The Blessed Trinity dwells in the Christian soul as in a temple. Saint Paul explains that “God’s love has been poured into our hearts through the Holy Spirit who has been given to us.” And there in the inner recesses of the soul, we learn to converse intimately with God: Father, Son and Holy Spirit. Saint Catherine of Sienna said, “You O eternal Trinity are a deep ocean, into which the more I penetrate, the more I discover, and the more I discover, the more I seek you.” How wonderful it is therefore to seek the Blessed Trinity, who came within our soul at the moment of baptism!
During the Mass, the Father sends His Son. By the power of the Holy Spirit, Jesus, Our Lord, becomes present on the altar. It is here on the altar, we come in contact with the Trinity.
Because the Trinity dwells here in our church, in the tabernacle, and becomes present here on the altar, there is no greater place in the world. Our church is grander, and more glorious, than the highest skyscrapers, the largest coliseum, or gymnasium because our church and every Catholic Church contains almighty God, the Father, the Son and the Holy Spirit.
The Mass is beautiful and glorious, because heaven is opened, and we participate in the heavenly liturgy with the angels and saints, worshiping the Trinity, as we sing, Holy Holy Holy, Lord God of power and might, heaven and earth are full of your glory. The Mass is God’s grandeur in the feeble eyes of man. The Mass is the action of the Holy Spirit, whereby the Father sends the Son, to come in contact with us, and the mysteries of salvation. The mystery of Calvary will become present on the altar, and the mystery of the resurrection, as we receive the resurrected Jesus in Holy Communion.
We worship the Blessed Trinity, and kneel, in adoration at the Sacred Host, as it is elevated. The Sacred Host is God, and within the Host is the Blessed Trinity. The angel at Fatima, and the 3 children prostrated themselves, before the Sacred Host saying, “Most Holy Trinity, Father, Son, and Holy Spirit, I adore thee profoundly.” And the children also said, “Most Holy Trinity, I adore thee, my God, my God, I love thee in the most Blessed Sacrament.”
Now, as we prepare to receive Holy Communion, let us ask Mary, the Daughter of the Father, the Mother of the Son, the Spouse of the Holy Spirit, to help us to understand that we truly come in contact, with the adorable Trinity in the Eucharist, especially Her Son in Holy Communion.
And at the moment of consecration, gaze upon the presence of God, with faith, and cry out, “Most Holy Trinity, I adore thee, my God, my God, I love thee in the most Blessed Sacrament.”
On special feast days and solemnities I like to quote from the saints, who so beautifully shed light on the mystery of the particular feast.
There are not too many saints, who can help us to love, pray to and desire union with the beauty of the Blessed Trinity-- as well as the Carmelite, St. Elizabeth of the Trinity. The following is a prayer written by St. Elizabeth of the Trinity which reveals her love and desire to be in union with the Trinity.
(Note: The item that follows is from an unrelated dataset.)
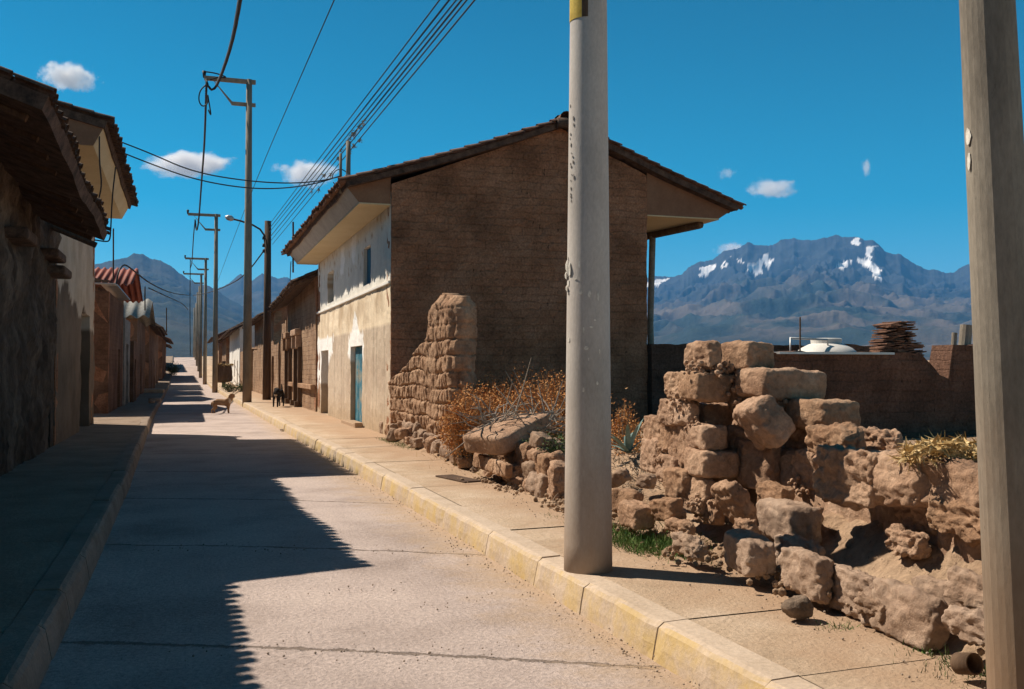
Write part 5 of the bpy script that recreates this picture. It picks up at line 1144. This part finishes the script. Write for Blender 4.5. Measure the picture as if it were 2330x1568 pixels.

St. Elizabeth wrote: “My God, Blessed Trinity! Draw from my poor being what most contributes to your glory, and do with me what you wish-- both now and in eternity. May I no longer place between us any voluntary hindrance to your transforming action…Second by second, with a forever ‘actual’ intention, I desire to offer you all that I am and all that I have. Make my poor life, in intimate union with the Word Incarnate, an unceasing sacrifice of glory to the Blessed Trinity…
My God, how I wish to glorify you! O, if only in the exchange for my complete immolation, or for any other condition, it were in my power to enkindle the hearts of all your creatures and the whole of creation in the flames of your love, how I would desire to do so! May at least my poor heart belong to you completely, may I keep nothing for myself nor for creatures, not even a single heartbeat. May I have a burning love for all mankind, but only with you, through you and for you…. I desire above all to love you with the heart of St. Joseph, with the Immaculate Heart of Mary, and with the adorable Heart of Jesus; and, finally, to submerge myself in that infinite ocean, that abyss of fire that consumes the Father and the Son in unity of the Holy Spirit, and love you with your own infinite love…
O eternal Father, beginning and end of all things! Through the Immaculate Heart of Mary, I offer you Jesus, your Word Incarnate, and through Him, with Him and in Him, I want to repeat unceasingly this cry that rises from the bottom of my soul; Father, glorify continually your Son, that your Son may glorify you, in the unity of the Holy Spirit for ever and ever. O Jesus, who said, No one knows the Son except the Father, and no one knows the Father except the Son and any one to whom the Son chooses to reveal Him. Show us the Father, and we shall be satisfied!”
And you Spirit of Love! ‘Teach us all things’ and from Jesus with Mary in us until we become perfectly one in the bosom of the Father. Amen”.
Elizabeth’s beautiful prayer to the Trinity is a model for us to pray, to love and to desire---God-- the Father, Son and Holy Spirit. May it be so!